In the first, the Islanders rallied from the brink of elimination and won four in a row against the Pittsburgh Penguins. Right after that, the team lost the first three games to the defending champion Philadelphia Flyers, tied the series and then lost Game 7.

The Devils will play at the Los Angeles Kings in Game 6 tonight. The Kings lead the series, 3-2.

“I have been walking with the Devils in this series, not so much physically, but psychologically,” Resch said. “This series has flipped.

“When you come back from 0-3, which doesn’t happen very often, things have to happen. You have to be as good as the team you are playing. They can’t be better than you. If they are better, they are going to have the ability to turn it on and you are just not going to be able to handle them.”

There’s no panic with the Kings after twice missing out on chances to win the Stanley Cup. At least that was the company line Sunday, as the Kings discussed Game 6.

Many of them participated in an optional skate less than a day after a 2-1 loss to the Devils in Game 5, and seemed upbeat.

“I think we’re a confident bunch,” Kings center Mike Richards said at the team’s El Segundo, Calif., practice facility. “We obviously wouldn’t be here if we didn’t have the confidence. It’s just a matter of playing hockey and getting better. It’s the Stanley Cup finals. And if it was easy, everybody would have a Cup. But it’s not easy. It’s one of the toughest things that you’re going to have to go through.”

Saturday’s defeat was Los Angeles’ second in the last four days, after previously losing just two games in the postseason.

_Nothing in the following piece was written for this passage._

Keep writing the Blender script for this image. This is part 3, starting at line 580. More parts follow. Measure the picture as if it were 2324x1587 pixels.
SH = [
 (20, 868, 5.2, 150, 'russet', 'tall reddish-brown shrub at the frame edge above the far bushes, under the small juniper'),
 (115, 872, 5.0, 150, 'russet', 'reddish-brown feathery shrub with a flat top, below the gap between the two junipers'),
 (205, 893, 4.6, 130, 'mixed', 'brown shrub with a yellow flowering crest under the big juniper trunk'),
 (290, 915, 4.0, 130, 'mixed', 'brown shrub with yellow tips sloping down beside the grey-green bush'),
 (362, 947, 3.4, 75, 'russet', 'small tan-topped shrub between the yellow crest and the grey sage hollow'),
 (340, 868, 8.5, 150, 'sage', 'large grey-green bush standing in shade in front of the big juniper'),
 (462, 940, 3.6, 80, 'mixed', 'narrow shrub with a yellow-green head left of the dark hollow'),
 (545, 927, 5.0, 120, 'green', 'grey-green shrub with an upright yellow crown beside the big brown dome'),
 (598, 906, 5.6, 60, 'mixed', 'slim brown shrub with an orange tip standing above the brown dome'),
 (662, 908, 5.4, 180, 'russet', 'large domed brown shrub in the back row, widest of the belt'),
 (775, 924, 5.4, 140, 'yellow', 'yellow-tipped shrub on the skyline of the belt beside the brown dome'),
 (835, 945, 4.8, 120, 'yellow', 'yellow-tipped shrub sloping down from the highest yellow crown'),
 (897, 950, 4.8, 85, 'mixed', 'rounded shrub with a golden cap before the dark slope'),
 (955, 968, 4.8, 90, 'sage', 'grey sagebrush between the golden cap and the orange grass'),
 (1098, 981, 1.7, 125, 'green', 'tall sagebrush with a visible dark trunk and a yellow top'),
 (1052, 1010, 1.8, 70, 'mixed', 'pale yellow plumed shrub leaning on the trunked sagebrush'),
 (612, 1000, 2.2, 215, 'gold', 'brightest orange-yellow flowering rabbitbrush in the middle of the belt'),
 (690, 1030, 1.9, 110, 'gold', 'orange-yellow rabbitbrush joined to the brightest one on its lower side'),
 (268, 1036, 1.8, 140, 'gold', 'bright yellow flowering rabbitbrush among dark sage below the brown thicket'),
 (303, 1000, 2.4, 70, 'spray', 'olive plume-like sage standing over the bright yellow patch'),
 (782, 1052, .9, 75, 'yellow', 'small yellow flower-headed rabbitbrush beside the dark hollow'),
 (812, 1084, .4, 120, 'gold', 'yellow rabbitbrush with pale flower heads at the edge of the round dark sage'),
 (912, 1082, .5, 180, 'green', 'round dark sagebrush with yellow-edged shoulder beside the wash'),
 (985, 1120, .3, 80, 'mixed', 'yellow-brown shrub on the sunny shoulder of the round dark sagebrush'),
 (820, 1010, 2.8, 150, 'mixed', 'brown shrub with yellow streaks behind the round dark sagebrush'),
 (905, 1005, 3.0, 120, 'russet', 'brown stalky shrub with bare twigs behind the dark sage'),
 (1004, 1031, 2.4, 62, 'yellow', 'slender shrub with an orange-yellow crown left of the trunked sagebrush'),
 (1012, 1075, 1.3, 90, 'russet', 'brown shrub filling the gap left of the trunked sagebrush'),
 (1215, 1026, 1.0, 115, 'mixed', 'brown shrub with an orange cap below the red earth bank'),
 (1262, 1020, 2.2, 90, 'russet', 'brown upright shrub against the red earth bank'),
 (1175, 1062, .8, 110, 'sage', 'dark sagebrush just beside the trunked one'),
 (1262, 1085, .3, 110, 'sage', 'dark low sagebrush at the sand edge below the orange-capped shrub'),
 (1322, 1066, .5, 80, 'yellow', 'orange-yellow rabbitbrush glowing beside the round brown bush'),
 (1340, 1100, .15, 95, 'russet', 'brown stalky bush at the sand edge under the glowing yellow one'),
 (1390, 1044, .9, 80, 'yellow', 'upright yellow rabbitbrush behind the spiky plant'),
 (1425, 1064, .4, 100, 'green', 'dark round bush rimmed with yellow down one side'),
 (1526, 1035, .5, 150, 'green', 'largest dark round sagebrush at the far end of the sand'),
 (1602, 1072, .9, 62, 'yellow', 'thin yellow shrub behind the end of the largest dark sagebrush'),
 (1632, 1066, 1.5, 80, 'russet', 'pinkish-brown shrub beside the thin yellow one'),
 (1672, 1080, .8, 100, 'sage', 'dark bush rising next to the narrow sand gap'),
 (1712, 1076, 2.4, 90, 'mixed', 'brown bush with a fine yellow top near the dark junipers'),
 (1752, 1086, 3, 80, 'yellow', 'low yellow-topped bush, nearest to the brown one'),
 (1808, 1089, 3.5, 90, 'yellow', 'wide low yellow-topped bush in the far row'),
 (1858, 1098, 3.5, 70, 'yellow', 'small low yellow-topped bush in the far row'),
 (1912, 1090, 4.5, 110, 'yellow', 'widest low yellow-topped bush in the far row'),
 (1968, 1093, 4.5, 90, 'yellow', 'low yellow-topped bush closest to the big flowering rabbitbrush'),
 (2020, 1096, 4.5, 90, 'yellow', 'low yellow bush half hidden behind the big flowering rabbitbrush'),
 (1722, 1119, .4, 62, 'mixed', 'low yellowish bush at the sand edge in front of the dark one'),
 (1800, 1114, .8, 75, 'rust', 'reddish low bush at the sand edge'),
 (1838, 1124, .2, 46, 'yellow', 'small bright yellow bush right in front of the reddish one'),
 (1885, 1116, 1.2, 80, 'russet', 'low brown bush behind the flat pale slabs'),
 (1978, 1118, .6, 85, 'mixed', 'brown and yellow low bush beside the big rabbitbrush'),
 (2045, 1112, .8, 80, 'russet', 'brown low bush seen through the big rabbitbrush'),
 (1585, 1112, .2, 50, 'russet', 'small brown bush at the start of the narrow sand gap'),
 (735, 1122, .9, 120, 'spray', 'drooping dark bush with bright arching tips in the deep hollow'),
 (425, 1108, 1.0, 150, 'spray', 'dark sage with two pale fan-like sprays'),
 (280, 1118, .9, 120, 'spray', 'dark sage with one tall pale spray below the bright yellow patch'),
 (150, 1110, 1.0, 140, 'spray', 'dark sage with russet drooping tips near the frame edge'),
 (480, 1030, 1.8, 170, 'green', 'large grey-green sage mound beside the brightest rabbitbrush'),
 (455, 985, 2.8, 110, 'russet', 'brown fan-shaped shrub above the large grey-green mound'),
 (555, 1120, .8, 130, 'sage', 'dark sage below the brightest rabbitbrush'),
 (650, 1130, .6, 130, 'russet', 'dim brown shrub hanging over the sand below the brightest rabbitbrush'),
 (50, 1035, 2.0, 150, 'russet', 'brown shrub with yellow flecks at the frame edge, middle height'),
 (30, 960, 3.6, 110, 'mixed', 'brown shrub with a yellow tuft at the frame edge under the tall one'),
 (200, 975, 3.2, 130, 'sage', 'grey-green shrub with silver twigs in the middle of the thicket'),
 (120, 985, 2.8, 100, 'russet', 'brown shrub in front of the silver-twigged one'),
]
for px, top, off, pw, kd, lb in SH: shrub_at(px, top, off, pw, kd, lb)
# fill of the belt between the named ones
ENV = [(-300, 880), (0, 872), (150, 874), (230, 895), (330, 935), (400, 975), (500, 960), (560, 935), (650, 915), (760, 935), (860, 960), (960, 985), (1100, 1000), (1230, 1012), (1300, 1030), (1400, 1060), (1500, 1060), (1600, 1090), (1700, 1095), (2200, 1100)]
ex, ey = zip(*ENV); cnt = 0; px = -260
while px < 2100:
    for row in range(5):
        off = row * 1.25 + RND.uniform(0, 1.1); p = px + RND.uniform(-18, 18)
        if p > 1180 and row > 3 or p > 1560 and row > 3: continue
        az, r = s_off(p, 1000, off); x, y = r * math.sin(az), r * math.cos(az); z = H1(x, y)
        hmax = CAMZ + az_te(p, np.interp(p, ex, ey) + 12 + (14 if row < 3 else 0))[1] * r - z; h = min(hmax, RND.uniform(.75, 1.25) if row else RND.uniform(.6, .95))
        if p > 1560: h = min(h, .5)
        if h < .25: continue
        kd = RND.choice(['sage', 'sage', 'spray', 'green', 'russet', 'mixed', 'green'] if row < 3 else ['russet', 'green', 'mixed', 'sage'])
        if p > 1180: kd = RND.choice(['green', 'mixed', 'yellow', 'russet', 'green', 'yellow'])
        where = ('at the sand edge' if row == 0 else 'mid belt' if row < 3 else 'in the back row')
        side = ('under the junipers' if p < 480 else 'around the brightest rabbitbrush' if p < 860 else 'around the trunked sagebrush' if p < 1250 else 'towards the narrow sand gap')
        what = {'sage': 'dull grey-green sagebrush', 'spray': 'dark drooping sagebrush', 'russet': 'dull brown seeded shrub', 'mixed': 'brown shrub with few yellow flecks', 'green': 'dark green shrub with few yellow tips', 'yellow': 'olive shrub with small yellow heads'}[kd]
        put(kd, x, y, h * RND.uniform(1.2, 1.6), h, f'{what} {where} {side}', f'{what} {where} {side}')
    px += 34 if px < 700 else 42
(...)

“When you sit down and really start to realize the position we’re in – up 3-2 on home ice – I think most teams would have taken that at the start of the series,” said forward Dustin Brown, captain of the eighth-seeded Kings.

STUART TO SHARKS

Detroit sent potential unrestricted free agent defenseman Brad Stuart back to his original team in San Jose in exchange for forward Andrew Murray and a conditional seventh-round pick.

Today

New Jersey at Los Angeles, 5 p.m., CBUT, Ch. 6/16 (Kings lead series, 3-2)

Did You know?

The team to score first has won the past 17 games in the Stanley Cup finals. The last team to win a Cup finals game after giving up the first goal was the Chicago Blackhawks, who won Game 1 in 2010 after Ville Leino of the Philadelphia Flyers opened the scoring.